When you
live in the city you have to put up with some noise. Like the ambulance racing
down East Johnson Street at 2 a.m. or the bus that stops and takes off on
Baldwin Street at 5:30 every morning.
But there
are other noises sources that we have decided, as a community, are unnecessary
and intolerable. Like boom boxes on buses. And wind chimes.
“Wait. Did he just say ‘wind chimes’? Lumped together with boom boxes on buses? That cute little tinkling sounds in the spring breeze?”
That
clanging and clinking. Incessant clanking. So loud that your neighbors can hear
it in their bedrooms with the windows closed. Clang! Clang! Clink, clang! Day
and night. When you’re sitting in your back yard on a summer evening.
Clink-clang-clang! Or in your dining room, over a quiet dinner. Clink-clink!

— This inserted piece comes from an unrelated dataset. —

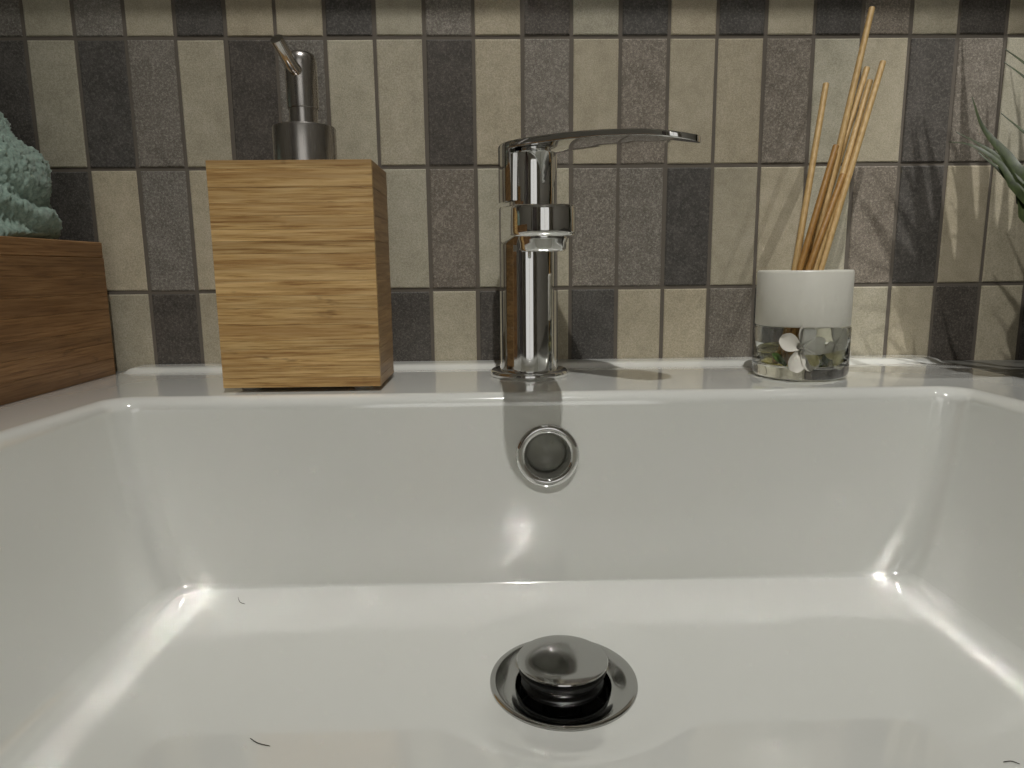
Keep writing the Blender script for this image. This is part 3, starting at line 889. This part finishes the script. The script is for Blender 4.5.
# ================================================================== HAIRS ON THE BOWL FLOOR
HAIRM = m_plain('dark_hair', srgb(52, 46, 40), 0.5)
for (pts_, lab) in (([(238, 597), (240, 602), (245, 604)], 'tiny curled dark hair on the washbasin floor near its left rear corner'),
                    ([(250, 738), (258, 743), (270, 746)], 'dark hair lying on the washbasin floor left of the drain'),
                    ([(1003, 762), (1011, 761), (1020, 764)], 'short dark hair on the washbasin floor at the right edge of the picture')):
    P = []
    for (u, w_) in pts_:
        d = ray(u, w_); t_ = 0.3
        for _ in range(20):                        # meet the sloping floor
            p = Vector((0, -0.5, 0))+d*t_
            t_ *= (floor_z(p.y)+0.0004)/p.z
        P.append(Vector((0, -0.5, 0))+d*t_)
    v, f = tube_vf(bez(P, 10), [0.00008]+[0.00016]*9+[0.00008], 6)
    tag(mesh('hair_strand', v, f, HAIRM, None, 180, loc=tuple(P[1])), lab, 'hair', 'stray hairs in the bowl')

# ================================================================== SHADING CABINET (added above the picture) AND LAMPS
shade_cab = thing('shade_cabinet', 'white cabinet added unseen above the washbasin to shade the top tiles', 'cabinet', (0.03, -0.07, 0.400))
v, f = box_vf(-0.50, 0.56, -0.120, -0.0015, 0.400, 1.05, 0.001)  # added unseen box; its lower edge casts the shadow band on the tiles
mesh('carcass', v, f, PAINT, shade_cab, None)
for k in range(2):
    x0 = -0.50+0.53*k
    v, f = box_vf(x0+0.001, x0+0.529, -0.138, -0.1205, 0.402, 1.048, 0.0015)
    mesh('door', v, f, PAINT, shade_cab, None)

EM = Mat('lamp_lens'); EM.set(Base_Color=(1, 1, 1, 1)); EM.b.inputs['Emission Color'].default_value = LIGHT_COL+(1,)
EM.b.inputs['Emission Strength'].default_value = 4.0
for (x, y, w, beam, aim, lab) in SPOTS:
    t = thing('ceiling_spot', lab, 'lamp', (x, y, CEIL-0.012))
    v, f = lathe_vf([(0.030, CEIL-0.004), (0.034, CEIL-0.010), (0.046, CEIL-0.008), (0.048, CEIL-0.0005)], (x, y), 48)
    mesh('trim_ring', v, [q for q in f if len(q) < 20], STEEL, t, 40)
    v, f = lathe_vf([(0.0001, CEIL-0.0035), (0.0305, CEIL-0.0038)], (x, y), 40)
    mesh('lens', v, [q for q in f if len(q) < 20], EM.m, t, 40)
    ld = bpy.data.lights.new('spot_light', 'SPOT')
    ld.energy = w; ld.color = LIGHT_COL; ld.shadow_soft_size = SPOT_RADIUS if beam > 20 else 0.007
    ld.spot_size = math.radians(beam); ld.spot_blend = 1.0
    lo = bpy.data.objects.new('spot_light', ld)
    lo.location = (0, 0, -0.012)
    lo.rotation_euler = (Vector(aim)-Vector((x, y, CEIL-0.024))).to_track_quat('-Z', 'Y').to_euler()
    link(lo, t)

Clang! Clink, clang, clink, clang!
We here in
the ’03 Zip Code like to think of ourselves as a sensitive lot. A
community of good neighbors. Some of us don’t use gas lawnmowers and we
scrupulously pick up our dog doo. We wouldn’t think of throwing a loud
party. Sometimes we even shovel the neighbor’s walk. But some of us seem
to think nothing of getting in our neighbor’s face with the
chink-clang-clang, clang-clang of our wind chimes.
One
solution is to put these things inside your house. I know a woman who keeps
hers hanging in the doorway between her kitchen and dining room. That way
whenever she’s in the mood of a little clank, clang-clink she can just
walk by and give it a whack. And it all stays within the privacy of her own home.